• What you need to do
Print the lines of the data, starting with the first, up to and including the line where "UsdGeom.Scope.Define(stage, '/World/Looks')" appears.

---+---

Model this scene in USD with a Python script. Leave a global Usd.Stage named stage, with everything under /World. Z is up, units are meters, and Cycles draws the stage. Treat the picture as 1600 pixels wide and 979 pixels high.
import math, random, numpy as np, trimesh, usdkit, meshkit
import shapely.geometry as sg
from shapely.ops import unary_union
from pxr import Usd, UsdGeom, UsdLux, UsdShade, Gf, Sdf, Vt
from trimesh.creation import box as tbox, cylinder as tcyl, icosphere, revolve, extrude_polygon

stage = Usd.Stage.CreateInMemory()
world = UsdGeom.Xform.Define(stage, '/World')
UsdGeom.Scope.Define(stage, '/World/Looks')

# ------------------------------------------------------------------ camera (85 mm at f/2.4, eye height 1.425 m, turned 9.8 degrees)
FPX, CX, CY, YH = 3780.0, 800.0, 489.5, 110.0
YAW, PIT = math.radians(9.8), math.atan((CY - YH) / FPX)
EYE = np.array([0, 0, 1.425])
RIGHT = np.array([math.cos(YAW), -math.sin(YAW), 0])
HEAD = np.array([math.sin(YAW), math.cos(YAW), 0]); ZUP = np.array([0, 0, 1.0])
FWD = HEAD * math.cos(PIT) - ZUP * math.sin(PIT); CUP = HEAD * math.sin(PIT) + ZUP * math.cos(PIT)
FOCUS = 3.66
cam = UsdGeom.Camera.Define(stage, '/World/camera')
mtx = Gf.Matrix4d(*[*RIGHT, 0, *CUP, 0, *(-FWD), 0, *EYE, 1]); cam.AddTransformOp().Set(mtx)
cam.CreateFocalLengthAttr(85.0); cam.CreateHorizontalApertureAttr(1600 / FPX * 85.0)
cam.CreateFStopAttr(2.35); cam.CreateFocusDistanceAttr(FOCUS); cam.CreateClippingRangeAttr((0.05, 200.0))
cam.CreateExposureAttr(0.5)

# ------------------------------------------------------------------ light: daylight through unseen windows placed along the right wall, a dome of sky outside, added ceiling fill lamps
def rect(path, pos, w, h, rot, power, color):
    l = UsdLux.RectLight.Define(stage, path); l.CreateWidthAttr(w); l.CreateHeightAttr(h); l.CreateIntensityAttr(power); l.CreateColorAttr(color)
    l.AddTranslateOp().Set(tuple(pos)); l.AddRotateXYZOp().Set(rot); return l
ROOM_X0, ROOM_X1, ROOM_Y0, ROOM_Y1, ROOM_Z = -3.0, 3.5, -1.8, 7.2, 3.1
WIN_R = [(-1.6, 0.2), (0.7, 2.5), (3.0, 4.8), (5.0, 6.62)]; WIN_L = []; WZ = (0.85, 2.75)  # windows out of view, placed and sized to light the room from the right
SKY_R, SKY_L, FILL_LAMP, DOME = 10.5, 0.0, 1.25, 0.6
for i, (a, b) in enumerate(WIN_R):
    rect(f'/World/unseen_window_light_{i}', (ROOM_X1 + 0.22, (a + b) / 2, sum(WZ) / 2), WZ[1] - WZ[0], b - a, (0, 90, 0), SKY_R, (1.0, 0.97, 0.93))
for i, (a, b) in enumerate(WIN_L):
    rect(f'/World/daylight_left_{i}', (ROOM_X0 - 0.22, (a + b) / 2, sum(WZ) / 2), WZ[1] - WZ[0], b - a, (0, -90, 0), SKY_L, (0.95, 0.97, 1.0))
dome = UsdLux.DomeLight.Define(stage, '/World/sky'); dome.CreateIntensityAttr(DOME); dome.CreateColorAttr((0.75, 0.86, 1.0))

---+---

• Answer to the exercise
Model this scene in USD with a Python script. Leave a global Usd.Stage named stage, with everything under /World. Z is up, units are meters, and Cycles draws the stage. Treat the picture as 1600 pixels wide and 979 pixels high.
import math, random, numpy as np, trimesh, usdkit, meshkit
import shapely.geometry as sg
from shapely.ops import unary_union
from pxr import Usd, UsdGeom, UsdLux, UsdShade, Gf, Sdf, Vt
from trimesh.creation import box as tbox, cylinder as tcyl, icosphere, revolve, extrude_polygon

stage = Usd.Stage.CreateInMemory()
world = UsdGeom.Xform.Define(stage, '/World')
UsdGeom.Scope.Define(stage, '/World/Looks')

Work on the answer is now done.